**WHAT TO WORK ON:**
Restate, exactly and without pictures, the lines from the start of the listing below through the line holding "PI = math.pi".
Begin EXTRACTED RECORDS
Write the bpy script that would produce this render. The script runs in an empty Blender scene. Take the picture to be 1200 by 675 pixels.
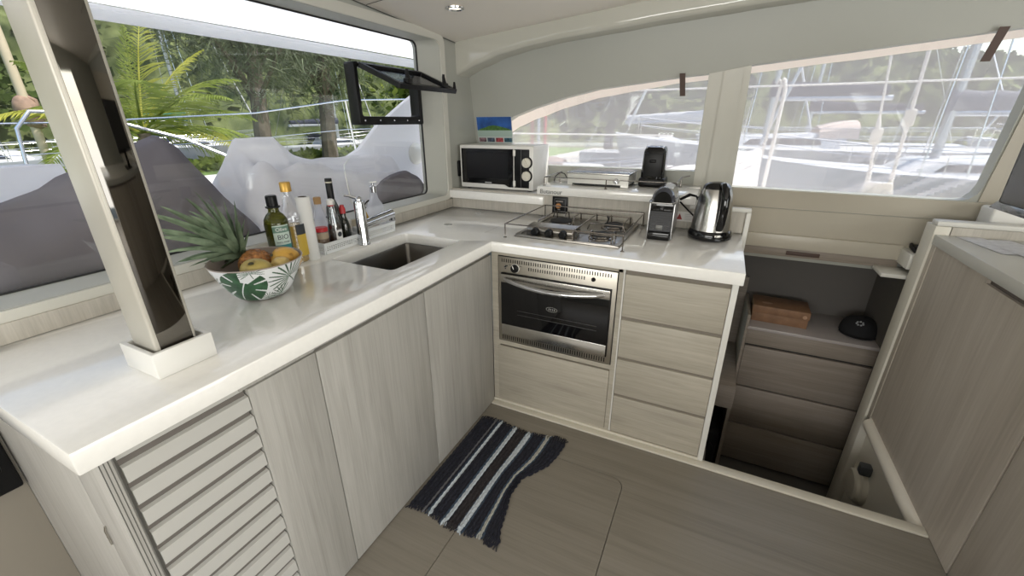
import bpy, bmesh, math, random
from mathutils import Vector, Matrix, noise

random.seed(7)
SC = bpy.context.scene
COL = SC.collection
PI = math.pi

# ------------------------------------------------------------------ camera, sky, sun, daylight
FPX, YAW, PITCH, ROLL = 487.81, math.radians(-26.152), math.radians(21.742), math.radians(-0.333)
cam_d = bpy.data.cameras.new('camera')
cam = bpy.data.objects.new('camera', cam_d); COL.objects.link(cam)
cam_d.sensor_fit = 'HORIZONTAL'; cam_d.sensor_width = 36.0
cam_d.lens = 36.0 * FPX / 1200.0
cam_d.clip_start = 0.02; cam_d.clip_end = 2000
_f = Vector((math.sin(YAW) * math.cos(PITCH), math.cos(YAW) * math.cos(PITCH), -math.sin(PITCH)))
_r = Vector((math.cos(YAW), -math.sin(YAW), 0)); _u = _r.cross(_f)
_r2 = _r * math.cos(ROLL) + _u * math.sin(ROLL); _u2 = -_r * math.sin(ROLL) + _u * math.cos(ROLL)
cam.matrix_world = Matrix(((_r2.x, _u2.x, -_f.x, 0.0), (_r2.y, _u2.y, -_f.y, 0.0), (_r2.z, _u2.z, -_f.z, 1.45), (0, 0, 0, 1)))
SC.camera = cam

SC.view_settings.view_transform = 'Standard'
SC.view_settings.look = 'None'
SC.view_settings.gamma = 1.0
SC.view_settings.use_curve_mapping = False
SC.view_settings.exposure = 0.42

world = bpy.data.worlds.new('sky'); SC.world = world
world.use_nodes = True
wn = world.node_tree.nodes; wl = world.node_tree.links
wn.clear()
w_out = wn.new('ShaderNodeOutputWorld'); w_bg = wn.new('ShaderNodeBackground'); w_sky = wn.new('ShaderNodeTexSky')
w_sky.sky_type = 'NISHITA'; w_sky.sun_disc = False
w_sky.sun_elevation = math.radians(50); w_sky.sun_rotation = math.radians(74)
w_sky.air_density = 1.3; w_sky.dust_density = 1.5
w_bg.inputs['Strength'].default_value = 0.19
wl.new(w_sky.outputs[0], w_bg.inputs[0]); wl.new(w_bg.outputs[0], w_out.inputs[0])

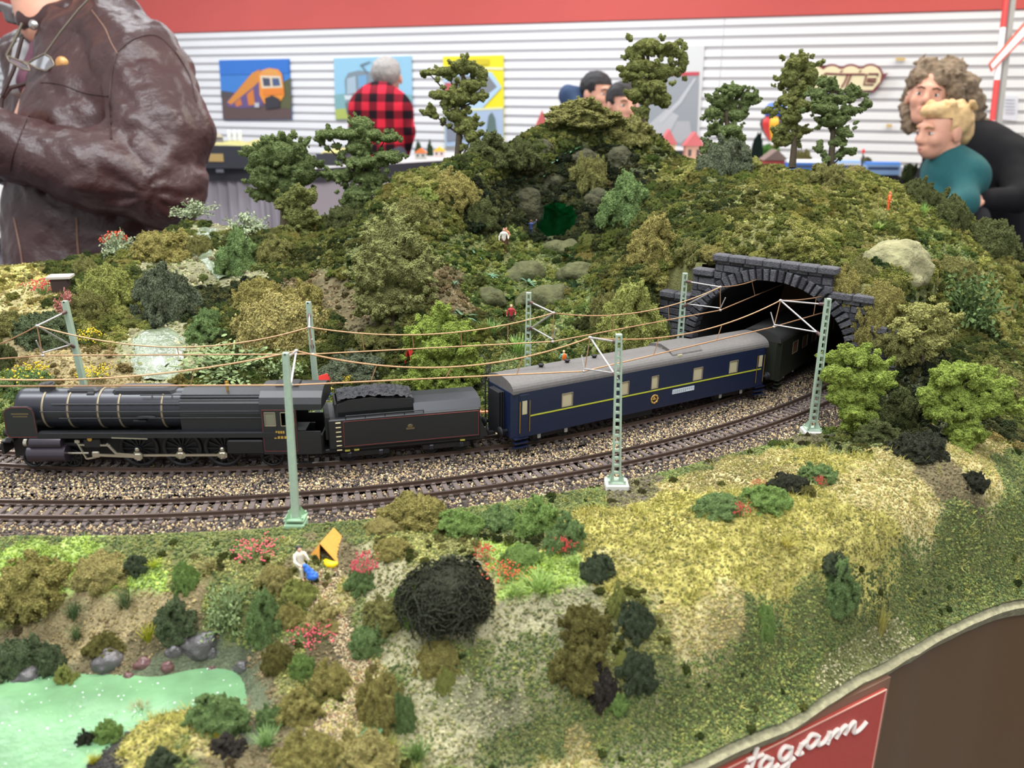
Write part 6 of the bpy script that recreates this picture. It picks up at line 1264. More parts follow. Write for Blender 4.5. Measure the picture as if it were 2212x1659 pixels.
# ferns and palm-like plants in the valley
def fern_mesh(seed, nl=8):
    r_ = np.random.default_rng(seed); V = []; F_ = []
    for b in range(nl):
        a = b * 6.28 / nl + r_.uniform(-.3, .3); e = r_.uniform(.5, 1.1); L = r_.uniform(.7, 1.1); d = np.array([math.cos(a), math.sin(a), 0]); s_ = np.array([-d[1], d[0], 0]); q = len(V)
        for t, w in ((0, .03), (.35, .13), (.7, .11), (1, .01)): p = d * L * t * math.cos(e * (1 - t * .6)) + np.array([0, 0, L * (t * math.sin(e) - .45 * t * t)]); V += [p - s_ * w + np.array([0, 0, .03]), p, p + s_ * w + np.array([0, 0, .03])]
        for i in range(3):
            for j in range(2): F_.append((q + i * 3 + j, q + i * 3 + j + 1, q + i * 3 + j + 4, q + i * 3 + j + 3))
    return np_mesh('fern_leaves', V, F_, M_BLADEO, None, True, link=False)
FERN = [fern_mesh(i, 7 + i) for i in range(3)]
for i, (px, py, sz_, lab) in enumerate(((1200, 350, 26, 'pale fern high above the cave, under the mountain crown'), (1238, 330, 24, 'upright pale fern right of the topmost fern'), (1180, 385, 26, 'pale blue-green fern above the cave, left'), (1245, 372, 22, 'bright green fern above the cave, right'), (1120, 398, 26, 'green fern on the cave wall, far left'), (1150, 440, 20, 'small green fern beside the left cave edge'),
                                  (1025, 555, 26, 'pale fern on the left valley rocks'), (1075, 545, 16, 'small fern behind the pair of cave figures'), (980, 620, 26, 'silvery fern beside the fir-like tree'), (1015, 470, 20, 'green fern at the left cave slope'), (1140, 615, 26, 'green fern in the middle of the valley'), (1230, 560, 30, 'pale fern under the cave mouth'),
                                  (1240, 625, 34, 'largest pale fern on the valley rocks'), (1330, 440, 24, 'pale leafed plant right of the cave'), (1100, 650, 26, 'green fern behind the red shirted figure'), (1180, 540, 18, 'small fern on the rock step'), (1060, 600, 20, 'green fern on the left side of the valley floor'), (1290, 500, 16, 'small bright fern at the right cave edge'), (1000, 690, 36, 'blue-green leafy plant beside the yellow-green tree'))):
    P_ = hit(px, py); zc = (P_ - CAM) @ CF; s_ = sz_ * zc / FPX; o = linkobj('fern', FERN[i % 3], None); o.scale = (s_,) * 3; o.location = (P_[0], P_[1] - .001, P_[2] + .001); o.rotation_euler = (random.uniform(.1, .5), 0, random.uniform(0, 6)); o.color = (*(srgb(98, 132, 108) if i % 2 == 0 else srgb(72, 120, 78)), 1); tag(o, lab, 'fern')
# ------------------------------------------------------------------ tents
M_TENT = mat('tent_orange', srgb(214, 150, 62), .7, noise=.08, nscale=600, bump=.0003, bscale=1500); M_TENTR = mat('tent_red', srgb(206, 52, 44), .6); M_YSLEEP = mat('sleeping_yellow', srgb(246, 210, 20), .45); M_TENTIN = mat('tent_inner', srgb(150, 96, 40), .8)
def wp(px, py, zc): return np.array(Pd(px, py, zc))
t = empty('tent', hit(700, 1222), 0, 'orange ridge tent with an open front flap and yellow inside, in the foreground', 'tent'); L = np.array(t.location)
zc0 = (L - CAM) @ CF
z0_ = L[2] + .0004; bl = Pz(663, 1208, z0_); br = Pz(733, 1220, z0_); bk_ = Pz(762, 1184, z0_) - br; rp_f = (bl + br) / 2 + np.array([-.001, .0, .0104]); rp_b = rp_f + bk_; blb = bl + bk_; brb = br + bk_; brb2 = brb; ctr = (bl * .60 + br * .40) + (Pz(692, 1226, z0_) - Pz(692, 1216, z0_))
m = MB(); th_ = np.array([0, 0, -.0004])
def sheet(m, ps): ps = [np.array(p) - L for p in ps]; n = len(ps); m.add(ps + [p + th_ for p in ps], [tuple(range(n)), tuple(range(2 * n - 1, n - 1, -1))] + [(i, n + i, n + (i + 1) % n, (i + 1) % n) for i in range(n)])
sheet(m, [rp_f, br, brb, rp_b]); sheet(m, [rp_b, blb, bl, rp_f]); m.build('roof_sheet', M_TENT, t)
m = MB(); sheet(m, [rp_f, bl, ctr]); m.build('front_flap', M_TENT, t)
m = MB(); sheet(m, [rp_b, brb, blb]); m.build('back_sheet', MATS['tent_inner'], t)
m = MB(); pts_ = [Pz(x, y, z0_ + .0010) for x, y in ((700, 1208), (704, 1214), (711, 1219), (720, 1220), (728, 1217))]; m.tube([tuple(p - L) for p in pts_], [.0010, .0017, .0020, .0019, .0010], 8); m.build('sleeping_bag', M_YSLEEP, t)
def red_tent(px, py, w, h, lab, sl=.5):
    P_ = hit(px, py); P_ = np.array([P_[0], P_[1], P_[2]]); zc = (P_ - CAM) @ CF; s_ = zc / FPX; t = empty('tent', P_, 0, lab, 'tent'); W_, H_ = w * s_, h * s_ * 1.05; m = MB()
    m.prism([(-W_ / 2, 0, 0), (0, 0, H_), (-.0005, 0, H_), (-W_ / 2 - .0006, 0, 0)], (W_ * sl, W_ * .9, 0)); m.prism([(W_ / 2, 0, 0), (W_ / 2 + .0006, 0, 0), (.0005, 0, H_), (0, 0, H_)], (W_ * sl, W_ * .9, 0)); m.build('roof_sheet', M_TENTR, t)
    m = MB(); m.prism([(-W_ / 2, .001, 0), (-.0012, .001, 0), (0, .001, H_ * .96)], (0, .0004, 0)); m.prism([(W_ / 2, .001, 0), (.0030, .001, 0), (0, .001, H_ * .96)], (0, .0004, 0)); m.build('front_flap', M_TENTR, t)
red_tent(678, 850, 34, 34, 'red ridge tent just behind the locomotive cab', .7); red_tent(882, 796, 18, 40, 'red tent half hidden by the yellow-green drooping tree', .4)
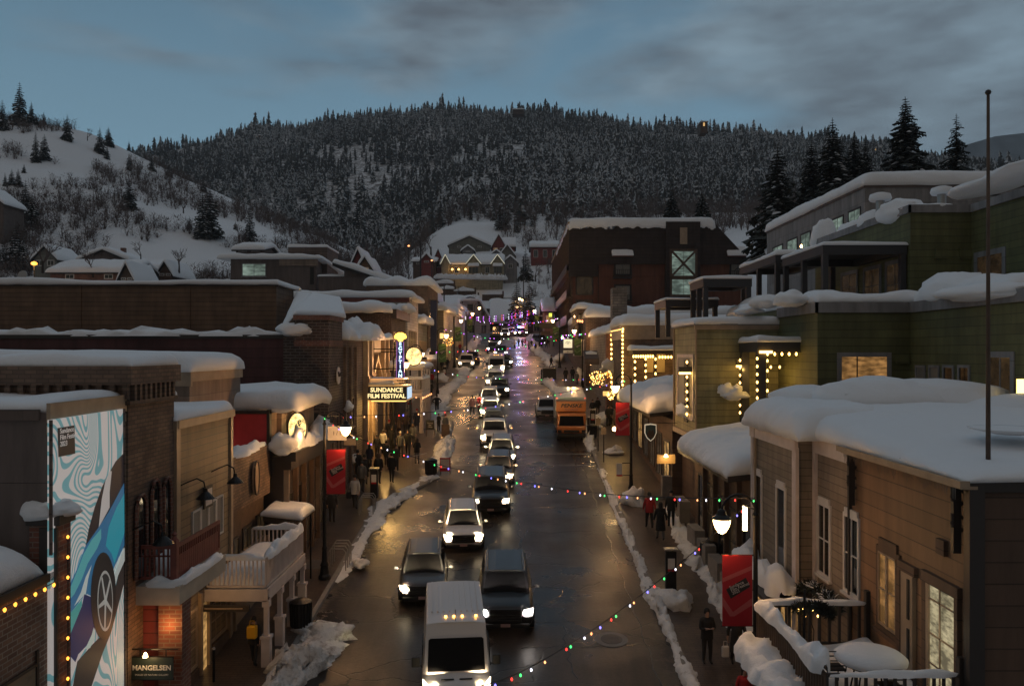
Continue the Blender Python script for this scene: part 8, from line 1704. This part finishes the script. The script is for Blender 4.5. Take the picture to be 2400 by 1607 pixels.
End EXTRACTED RECORDS
**SOLVED PROBLEM:**
Write the bpy script that would produce this render. The script runs in an empty Blender scene. Take the picture to be 1200 by 675 pixels.
import bpy, bmesh, math, random
from mathutils import Vector, Matrix, noise

random.seed(7)
SC = bpy.context.scene
COL = SC.collection
PI = math.pi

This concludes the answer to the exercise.